Even as Kennan championed rational realism in foreign policy, his personal and professional lives were marked by turmoil. And though he was widely respected and honored by presidents and the public, he judged his career a failure because he had been dropped as a pilot of U.S. foreign policy. Impossible to classify, Kennan was a sui generis thinker, a trenchant critic of both communism and capitalism, and a pioneering environmentalist. Living between Russia and the United States, he witnessed firsthand Stalin’s tightening grip on the Soviet Union, the collapse of Europe during World War II, and the nuclear arms race of the Cold War.

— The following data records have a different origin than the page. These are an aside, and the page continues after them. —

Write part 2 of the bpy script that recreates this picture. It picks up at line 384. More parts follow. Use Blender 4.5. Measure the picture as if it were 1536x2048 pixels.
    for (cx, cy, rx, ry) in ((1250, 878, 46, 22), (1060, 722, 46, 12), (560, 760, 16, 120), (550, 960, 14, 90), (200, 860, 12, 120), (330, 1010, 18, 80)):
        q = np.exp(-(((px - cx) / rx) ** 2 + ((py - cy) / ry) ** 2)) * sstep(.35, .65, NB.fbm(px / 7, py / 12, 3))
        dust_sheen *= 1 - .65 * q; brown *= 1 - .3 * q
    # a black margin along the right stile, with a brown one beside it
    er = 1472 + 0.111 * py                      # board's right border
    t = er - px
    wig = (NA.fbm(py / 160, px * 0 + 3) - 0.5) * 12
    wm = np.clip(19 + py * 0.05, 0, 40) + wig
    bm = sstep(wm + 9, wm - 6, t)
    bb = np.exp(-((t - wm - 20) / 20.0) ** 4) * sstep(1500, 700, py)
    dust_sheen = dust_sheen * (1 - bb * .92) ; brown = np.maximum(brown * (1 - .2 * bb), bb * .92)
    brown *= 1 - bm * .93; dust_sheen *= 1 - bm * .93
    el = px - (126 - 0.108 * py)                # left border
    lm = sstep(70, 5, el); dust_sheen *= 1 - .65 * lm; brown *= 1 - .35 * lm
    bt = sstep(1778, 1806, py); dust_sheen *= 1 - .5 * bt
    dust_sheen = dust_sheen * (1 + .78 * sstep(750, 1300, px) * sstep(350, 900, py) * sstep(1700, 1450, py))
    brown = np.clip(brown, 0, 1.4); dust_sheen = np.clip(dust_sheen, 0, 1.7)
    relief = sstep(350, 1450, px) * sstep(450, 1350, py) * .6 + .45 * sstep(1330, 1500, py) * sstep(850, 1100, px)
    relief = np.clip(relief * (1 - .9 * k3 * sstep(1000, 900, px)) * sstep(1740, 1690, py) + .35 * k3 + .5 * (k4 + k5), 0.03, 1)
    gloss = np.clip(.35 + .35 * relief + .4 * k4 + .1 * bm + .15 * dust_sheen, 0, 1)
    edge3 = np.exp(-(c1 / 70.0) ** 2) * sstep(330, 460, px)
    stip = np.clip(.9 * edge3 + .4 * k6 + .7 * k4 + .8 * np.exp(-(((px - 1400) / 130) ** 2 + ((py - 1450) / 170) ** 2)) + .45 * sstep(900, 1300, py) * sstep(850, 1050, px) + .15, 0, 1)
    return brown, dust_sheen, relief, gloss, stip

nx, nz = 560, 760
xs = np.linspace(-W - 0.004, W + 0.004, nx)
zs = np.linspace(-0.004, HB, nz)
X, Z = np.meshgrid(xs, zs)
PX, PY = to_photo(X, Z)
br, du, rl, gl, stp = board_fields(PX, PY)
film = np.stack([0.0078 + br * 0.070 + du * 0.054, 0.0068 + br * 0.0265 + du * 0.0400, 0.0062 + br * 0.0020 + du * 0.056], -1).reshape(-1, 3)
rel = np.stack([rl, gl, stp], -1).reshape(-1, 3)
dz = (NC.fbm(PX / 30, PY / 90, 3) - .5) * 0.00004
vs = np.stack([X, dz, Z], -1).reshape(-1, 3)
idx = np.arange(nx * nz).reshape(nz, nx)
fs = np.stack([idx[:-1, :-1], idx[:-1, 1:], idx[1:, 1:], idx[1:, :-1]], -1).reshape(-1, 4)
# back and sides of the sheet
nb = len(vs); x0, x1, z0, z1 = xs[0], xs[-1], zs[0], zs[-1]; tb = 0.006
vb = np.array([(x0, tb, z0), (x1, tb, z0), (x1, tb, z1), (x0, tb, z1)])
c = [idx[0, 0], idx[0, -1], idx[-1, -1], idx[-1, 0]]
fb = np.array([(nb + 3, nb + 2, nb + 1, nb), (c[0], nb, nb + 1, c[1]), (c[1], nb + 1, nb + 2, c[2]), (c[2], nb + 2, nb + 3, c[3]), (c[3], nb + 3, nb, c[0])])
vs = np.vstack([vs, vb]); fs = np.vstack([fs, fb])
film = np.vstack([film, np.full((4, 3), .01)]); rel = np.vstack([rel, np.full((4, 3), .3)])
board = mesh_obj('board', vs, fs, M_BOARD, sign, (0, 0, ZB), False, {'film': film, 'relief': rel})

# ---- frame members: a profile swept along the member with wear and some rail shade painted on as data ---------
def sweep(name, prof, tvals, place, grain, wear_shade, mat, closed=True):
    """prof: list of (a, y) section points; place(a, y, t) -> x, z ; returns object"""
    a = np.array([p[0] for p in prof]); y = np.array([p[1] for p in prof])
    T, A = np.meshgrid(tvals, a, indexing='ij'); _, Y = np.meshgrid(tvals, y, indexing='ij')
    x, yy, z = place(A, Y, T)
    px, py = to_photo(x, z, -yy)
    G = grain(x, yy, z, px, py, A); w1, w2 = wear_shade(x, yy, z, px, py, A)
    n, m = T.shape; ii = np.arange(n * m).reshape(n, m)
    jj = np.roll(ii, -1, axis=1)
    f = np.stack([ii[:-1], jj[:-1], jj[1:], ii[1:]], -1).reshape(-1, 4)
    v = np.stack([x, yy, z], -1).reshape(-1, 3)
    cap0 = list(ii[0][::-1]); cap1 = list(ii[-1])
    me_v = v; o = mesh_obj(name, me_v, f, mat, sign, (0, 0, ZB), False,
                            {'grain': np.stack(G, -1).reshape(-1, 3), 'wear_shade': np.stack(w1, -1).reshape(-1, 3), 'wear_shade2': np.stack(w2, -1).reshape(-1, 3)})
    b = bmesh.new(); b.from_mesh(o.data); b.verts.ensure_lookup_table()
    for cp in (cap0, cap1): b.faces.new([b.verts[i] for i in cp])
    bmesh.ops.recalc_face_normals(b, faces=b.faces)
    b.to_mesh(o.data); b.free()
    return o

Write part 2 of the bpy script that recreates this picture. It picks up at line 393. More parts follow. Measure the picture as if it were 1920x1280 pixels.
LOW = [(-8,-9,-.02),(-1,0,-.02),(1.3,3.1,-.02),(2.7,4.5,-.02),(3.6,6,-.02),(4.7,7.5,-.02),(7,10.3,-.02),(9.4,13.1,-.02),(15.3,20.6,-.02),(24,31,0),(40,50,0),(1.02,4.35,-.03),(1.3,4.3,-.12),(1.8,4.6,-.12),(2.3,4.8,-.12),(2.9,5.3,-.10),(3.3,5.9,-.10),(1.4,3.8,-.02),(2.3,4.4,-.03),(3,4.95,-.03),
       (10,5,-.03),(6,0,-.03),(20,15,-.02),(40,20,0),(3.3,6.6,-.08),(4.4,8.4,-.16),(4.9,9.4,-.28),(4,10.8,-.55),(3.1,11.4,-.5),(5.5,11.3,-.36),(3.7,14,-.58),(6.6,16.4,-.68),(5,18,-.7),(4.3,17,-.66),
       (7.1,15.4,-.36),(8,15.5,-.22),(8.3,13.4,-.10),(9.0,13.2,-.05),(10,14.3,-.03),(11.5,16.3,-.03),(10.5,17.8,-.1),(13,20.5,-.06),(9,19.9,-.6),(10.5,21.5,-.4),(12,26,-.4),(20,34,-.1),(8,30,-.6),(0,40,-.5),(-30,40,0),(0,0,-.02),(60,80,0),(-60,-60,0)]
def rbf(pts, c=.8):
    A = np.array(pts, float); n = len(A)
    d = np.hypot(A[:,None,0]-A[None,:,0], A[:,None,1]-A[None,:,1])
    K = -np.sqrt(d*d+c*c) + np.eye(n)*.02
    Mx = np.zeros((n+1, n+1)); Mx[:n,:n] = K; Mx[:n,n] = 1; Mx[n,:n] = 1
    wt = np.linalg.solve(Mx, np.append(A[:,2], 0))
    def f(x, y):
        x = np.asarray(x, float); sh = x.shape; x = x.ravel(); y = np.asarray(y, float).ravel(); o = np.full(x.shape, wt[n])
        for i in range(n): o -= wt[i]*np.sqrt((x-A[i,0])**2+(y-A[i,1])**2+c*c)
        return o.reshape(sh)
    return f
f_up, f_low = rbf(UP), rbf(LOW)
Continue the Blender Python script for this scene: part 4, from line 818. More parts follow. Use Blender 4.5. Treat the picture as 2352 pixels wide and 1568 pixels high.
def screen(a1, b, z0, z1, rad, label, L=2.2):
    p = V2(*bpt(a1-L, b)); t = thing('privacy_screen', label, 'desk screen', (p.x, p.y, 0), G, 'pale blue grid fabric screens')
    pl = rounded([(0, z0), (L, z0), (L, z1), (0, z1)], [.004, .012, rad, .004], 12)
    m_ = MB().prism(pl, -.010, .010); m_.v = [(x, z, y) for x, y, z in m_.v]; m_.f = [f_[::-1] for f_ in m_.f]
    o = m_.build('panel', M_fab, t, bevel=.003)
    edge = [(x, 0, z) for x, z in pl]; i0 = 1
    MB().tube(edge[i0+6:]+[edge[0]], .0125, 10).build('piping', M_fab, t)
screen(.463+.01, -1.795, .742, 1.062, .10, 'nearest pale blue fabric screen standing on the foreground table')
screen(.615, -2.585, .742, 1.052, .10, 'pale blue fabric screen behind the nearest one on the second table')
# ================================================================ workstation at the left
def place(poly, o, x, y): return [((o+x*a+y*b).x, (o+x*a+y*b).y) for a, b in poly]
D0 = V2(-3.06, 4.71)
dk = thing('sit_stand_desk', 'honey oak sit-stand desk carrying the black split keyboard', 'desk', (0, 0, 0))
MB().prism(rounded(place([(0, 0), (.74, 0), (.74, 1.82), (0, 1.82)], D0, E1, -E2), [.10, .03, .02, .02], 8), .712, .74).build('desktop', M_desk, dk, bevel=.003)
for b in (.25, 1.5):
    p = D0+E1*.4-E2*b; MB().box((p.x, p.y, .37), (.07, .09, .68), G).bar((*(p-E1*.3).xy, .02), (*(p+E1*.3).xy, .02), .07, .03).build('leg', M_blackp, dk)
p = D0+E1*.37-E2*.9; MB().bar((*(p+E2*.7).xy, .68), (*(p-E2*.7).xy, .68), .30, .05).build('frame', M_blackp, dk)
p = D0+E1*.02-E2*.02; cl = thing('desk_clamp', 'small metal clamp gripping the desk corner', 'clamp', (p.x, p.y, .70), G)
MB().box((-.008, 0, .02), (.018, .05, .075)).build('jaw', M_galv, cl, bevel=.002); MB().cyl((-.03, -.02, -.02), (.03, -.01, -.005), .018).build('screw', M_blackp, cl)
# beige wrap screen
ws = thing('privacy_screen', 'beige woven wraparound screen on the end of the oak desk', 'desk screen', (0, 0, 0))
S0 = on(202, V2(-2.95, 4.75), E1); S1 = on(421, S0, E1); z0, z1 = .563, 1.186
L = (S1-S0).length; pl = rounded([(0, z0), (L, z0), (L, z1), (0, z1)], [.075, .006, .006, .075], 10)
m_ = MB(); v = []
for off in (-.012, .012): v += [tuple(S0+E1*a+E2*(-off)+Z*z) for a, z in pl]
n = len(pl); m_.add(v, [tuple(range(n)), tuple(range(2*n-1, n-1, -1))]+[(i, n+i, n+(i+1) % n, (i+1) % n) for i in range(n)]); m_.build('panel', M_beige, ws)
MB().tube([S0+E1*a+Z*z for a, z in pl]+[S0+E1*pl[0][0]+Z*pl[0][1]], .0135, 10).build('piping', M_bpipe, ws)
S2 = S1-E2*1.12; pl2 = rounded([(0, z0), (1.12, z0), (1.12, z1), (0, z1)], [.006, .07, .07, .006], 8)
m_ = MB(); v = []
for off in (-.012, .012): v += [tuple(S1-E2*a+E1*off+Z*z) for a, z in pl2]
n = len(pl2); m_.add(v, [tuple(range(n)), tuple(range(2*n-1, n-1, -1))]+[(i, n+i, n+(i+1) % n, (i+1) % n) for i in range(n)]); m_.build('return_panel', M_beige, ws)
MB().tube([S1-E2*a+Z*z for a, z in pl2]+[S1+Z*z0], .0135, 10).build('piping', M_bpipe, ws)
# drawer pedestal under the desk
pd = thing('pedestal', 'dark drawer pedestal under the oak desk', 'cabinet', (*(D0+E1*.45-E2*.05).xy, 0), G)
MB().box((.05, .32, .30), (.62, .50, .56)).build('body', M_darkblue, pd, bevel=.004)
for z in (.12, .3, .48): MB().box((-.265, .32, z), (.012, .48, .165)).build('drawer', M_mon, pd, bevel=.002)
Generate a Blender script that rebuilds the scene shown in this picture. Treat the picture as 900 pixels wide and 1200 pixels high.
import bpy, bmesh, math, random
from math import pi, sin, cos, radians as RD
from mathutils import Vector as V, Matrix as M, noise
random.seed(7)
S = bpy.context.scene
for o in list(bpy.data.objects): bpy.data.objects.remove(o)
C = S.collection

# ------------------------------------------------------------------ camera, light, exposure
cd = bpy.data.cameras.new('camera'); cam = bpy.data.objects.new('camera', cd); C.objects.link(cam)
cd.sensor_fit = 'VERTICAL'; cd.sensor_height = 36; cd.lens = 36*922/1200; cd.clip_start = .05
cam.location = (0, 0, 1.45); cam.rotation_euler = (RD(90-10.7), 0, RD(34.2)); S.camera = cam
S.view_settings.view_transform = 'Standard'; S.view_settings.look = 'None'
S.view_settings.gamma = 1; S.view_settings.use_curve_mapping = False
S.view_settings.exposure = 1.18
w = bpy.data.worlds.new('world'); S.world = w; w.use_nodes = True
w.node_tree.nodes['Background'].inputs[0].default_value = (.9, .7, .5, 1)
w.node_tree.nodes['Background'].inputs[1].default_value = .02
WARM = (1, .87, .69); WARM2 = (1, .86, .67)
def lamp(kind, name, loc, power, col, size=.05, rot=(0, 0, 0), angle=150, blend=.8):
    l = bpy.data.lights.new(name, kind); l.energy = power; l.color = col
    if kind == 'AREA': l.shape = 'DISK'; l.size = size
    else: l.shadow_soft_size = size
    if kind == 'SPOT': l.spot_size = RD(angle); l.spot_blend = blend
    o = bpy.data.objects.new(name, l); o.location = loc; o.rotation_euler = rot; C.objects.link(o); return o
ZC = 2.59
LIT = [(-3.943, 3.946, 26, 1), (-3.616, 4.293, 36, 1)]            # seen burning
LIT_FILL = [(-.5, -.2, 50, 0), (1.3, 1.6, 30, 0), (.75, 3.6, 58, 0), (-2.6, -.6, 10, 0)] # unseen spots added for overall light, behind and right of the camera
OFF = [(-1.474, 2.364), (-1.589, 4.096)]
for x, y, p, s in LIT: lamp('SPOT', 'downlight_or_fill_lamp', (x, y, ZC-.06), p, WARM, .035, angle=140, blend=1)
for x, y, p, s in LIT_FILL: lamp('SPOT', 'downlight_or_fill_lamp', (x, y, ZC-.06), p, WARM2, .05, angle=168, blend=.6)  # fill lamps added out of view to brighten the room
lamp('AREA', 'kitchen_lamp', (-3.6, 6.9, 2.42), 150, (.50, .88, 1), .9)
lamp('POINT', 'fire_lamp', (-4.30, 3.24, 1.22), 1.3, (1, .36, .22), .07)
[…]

An absorbing portrait of an eloquent, insightful, and sometimes blinkered iconoclast whose ideas are still powerfully relevant, Kennan invites us to imagine a world that Kennan fought for but was unable to bring about—one not of confrontations and crises but of dialogue and diplomacy.
PUBLISHERS WEEKLY
Historian Costigliola (Roosevelt's Lost Alliances) paints a complex portrait of diplomat George F. Kennan (1904–2005) in this intimate biography. Drawing on interviews with family, friends, and rivals, as well as State Department archives and Kennan's own diaries, Costigliola presents a man of contradictions: prescient in his environmentalism and his criticism of NATO expansion, Kennan was also alarmingly prejudiced and often sought solace in "mystical" sentimentality. In 1947, Kennan came to national attention when he published a revised version of the "long telegram" he had dictated while stationed in Moscow as a diplomat. The "X" article, as it came to be known, urged the containment of communism and was quickly adopted by the Washington, D.C., political and military elite. To Kennan's dismay, however, the document became the basis for arms races, alarming foreign interventions, and anti-Russian paranoia. Contending that most commentators "focus on the inflammatory manifestos... that helped ignite the Cold War" and "underplay pivot in the opposite direction soon thereafter," Costigliola finds plenty of evidence that Kennan believed "seemingly intractable conflicts may be more susceptible to settlement than it may first appear." Even more insightful are Costigliola's inquiries into how Kennan's interest in Freud's theories informed his worldview. Nuanced and well-reasoned, this is a consequential reconsideration of an oft-misunderstood historical figure.